From the top of the records below, return each line exactly, ending with the line that contains "def SC(x,y,z): return".

§ **Scripts that build scenes**
::::::
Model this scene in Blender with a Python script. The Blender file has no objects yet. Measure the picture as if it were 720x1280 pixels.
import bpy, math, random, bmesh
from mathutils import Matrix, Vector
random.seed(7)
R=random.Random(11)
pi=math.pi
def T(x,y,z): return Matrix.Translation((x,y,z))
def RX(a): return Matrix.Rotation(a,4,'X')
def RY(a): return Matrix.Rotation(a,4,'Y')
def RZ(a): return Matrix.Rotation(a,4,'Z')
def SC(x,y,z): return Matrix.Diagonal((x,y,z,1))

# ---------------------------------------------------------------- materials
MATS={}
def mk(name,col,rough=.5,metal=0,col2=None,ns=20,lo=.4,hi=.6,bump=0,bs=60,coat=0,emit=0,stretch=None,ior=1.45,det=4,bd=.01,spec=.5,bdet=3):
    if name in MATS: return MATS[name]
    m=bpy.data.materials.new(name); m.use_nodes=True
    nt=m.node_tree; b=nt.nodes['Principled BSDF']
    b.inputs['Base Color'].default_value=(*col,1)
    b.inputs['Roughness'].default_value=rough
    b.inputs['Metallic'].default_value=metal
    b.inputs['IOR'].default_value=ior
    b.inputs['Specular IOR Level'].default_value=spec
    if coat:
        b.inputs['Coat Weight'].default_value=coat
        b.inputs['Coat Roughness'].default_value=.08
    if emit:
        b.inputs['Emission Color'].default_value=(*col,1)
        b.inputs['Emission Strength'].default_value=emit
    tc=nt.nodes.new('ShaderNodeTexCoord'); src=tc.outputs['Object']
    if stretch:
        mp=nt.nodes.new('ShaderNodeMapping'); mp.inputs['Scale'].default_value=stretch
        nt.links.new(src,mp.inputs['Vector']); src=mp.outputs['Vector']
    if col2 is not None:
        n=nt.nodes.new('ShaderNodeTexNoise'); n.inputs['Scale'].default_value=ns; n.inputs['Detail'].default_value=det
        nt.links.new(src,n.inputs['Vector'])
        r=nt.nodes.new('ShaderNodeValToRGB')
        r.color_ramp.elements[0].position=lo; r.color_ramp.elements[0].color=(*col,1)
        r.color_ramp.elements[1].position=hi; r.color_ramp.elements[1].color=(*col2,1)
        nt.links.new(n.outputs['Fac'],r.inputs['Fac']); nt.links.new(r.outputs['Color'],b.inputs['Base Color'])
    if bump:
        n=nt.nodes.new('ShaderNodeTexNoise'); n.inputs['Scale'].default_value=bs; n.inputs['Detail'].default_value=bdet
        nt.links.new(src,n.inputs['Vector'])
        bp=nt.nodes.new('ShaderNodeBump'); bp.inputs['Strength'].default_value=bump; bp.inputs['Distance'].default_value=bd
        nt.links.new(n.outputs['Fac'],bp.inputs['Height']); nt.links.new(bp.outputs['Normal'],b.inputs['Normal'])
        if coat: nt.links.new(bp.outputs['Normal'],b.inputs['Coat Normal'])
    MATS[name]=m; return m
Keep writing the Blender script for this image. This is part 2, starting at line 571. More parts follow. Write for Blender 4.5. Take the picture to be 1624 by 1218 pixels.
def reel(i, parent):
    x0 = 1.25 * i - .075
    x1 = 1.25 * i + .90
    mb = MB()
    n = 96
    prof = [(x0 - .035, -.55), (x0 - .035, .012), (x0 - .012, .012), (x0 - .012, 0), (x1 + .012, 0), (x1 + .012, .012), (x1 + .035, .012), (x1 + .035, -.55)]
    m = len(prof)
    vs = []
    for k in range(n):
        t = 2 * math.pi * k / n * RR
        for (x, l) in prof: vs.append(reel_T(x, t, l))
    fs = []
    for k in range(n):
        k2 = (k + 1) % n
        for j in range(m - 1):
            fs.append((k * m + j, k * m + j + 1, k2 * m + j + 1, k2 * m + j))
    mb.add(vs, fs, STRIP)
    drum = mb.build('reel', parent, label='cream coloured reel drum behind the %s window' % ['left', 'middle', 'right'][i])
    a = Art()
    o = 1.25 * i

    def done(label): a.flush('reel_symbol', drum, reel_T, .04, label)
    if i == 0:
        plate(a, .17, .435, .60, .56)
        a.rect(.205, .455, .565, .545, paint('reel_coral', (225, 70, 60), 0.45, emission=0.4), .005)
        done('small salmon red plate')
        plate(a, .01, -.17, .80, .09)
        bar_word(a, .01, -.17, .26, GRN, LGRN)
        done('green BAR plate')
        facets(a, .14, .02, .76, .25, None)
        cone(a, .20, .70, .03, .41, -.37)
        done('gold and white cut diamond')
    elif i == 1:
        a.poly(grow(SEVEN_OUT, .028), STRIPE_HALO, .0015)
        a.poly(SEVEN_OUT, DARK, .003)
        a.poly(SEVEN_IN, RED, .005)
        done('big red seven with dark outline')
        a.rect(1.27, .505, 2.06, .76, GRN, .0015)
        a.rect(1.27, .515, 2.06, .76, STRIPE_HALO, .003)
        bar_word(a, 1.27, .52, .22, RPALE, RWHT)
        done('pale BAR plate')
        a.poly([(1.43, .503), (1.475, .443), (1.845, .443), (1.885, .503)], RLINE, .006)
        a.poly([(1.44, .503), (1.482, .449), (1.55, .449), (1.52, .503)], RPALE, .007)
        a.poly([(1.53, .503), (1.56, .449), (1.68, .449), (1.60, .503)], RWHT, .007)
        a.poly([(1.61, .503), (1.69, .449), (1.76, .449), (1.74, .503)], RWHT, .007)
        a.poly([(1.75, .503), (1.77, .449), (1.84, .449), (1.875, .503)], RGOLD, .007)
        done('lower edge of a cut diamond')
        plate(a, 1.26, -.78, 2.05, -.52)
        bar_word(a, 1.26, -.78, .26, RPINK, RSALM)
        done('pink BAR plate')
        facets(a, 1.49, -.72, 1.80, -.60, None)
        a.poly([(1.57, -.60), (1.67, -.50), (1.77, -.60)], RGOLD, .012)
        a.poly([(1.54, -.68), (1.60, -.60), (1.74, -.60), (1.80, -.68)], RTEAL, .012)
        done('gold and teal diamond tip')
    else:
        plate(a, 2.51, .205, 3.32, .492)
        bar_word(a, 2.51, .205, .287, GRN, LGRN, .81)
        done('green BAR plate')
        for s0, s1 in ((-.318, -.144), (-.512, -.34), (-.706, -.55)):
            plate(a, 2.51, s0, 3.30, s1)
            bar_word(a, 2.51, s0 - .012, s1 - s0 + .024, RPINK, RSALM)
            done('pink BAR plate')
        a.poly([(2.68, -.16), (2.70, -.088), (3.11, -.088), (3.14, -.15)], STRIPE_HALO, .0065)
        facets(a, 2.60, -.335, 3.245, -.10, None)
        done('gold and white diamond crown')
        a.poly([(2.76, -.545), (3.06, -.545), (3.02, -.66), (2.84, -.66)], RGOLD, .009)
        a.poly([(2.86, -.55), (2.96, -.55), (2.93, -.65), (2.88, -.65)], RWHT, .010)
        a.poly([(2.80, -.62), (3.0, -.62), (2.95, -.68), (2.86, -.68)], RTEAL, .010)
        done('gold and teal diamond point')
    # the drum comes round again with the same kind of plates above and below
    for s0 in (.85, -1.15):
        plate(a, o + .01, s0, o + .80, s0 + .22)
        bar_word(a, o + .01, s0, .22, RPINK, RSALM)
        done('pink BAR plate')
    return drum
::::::
§ **Written solution**
Model this scene in Blender with a Python script. The Blender file has no objects yet. Measure the picture as if it were 720x1280 pixels.
import bpy, math, random, bmesh
from mathutils import Matrix, Vector
random.seed(7)
R=random.Random(11)
pi=math.pi
def T(x,y,z): return Matrix.Translation((x,y,z))
def RX(a): return Matrix.Rotation(a,4,'X')
def RY(a): return Matrix.Rotation(a,4,'Y')
def RZ(a): return Matrix.Rotation(a,4,'Z')
def SC(x,y,z): return Matrix.Diagonal((x,y,z,1))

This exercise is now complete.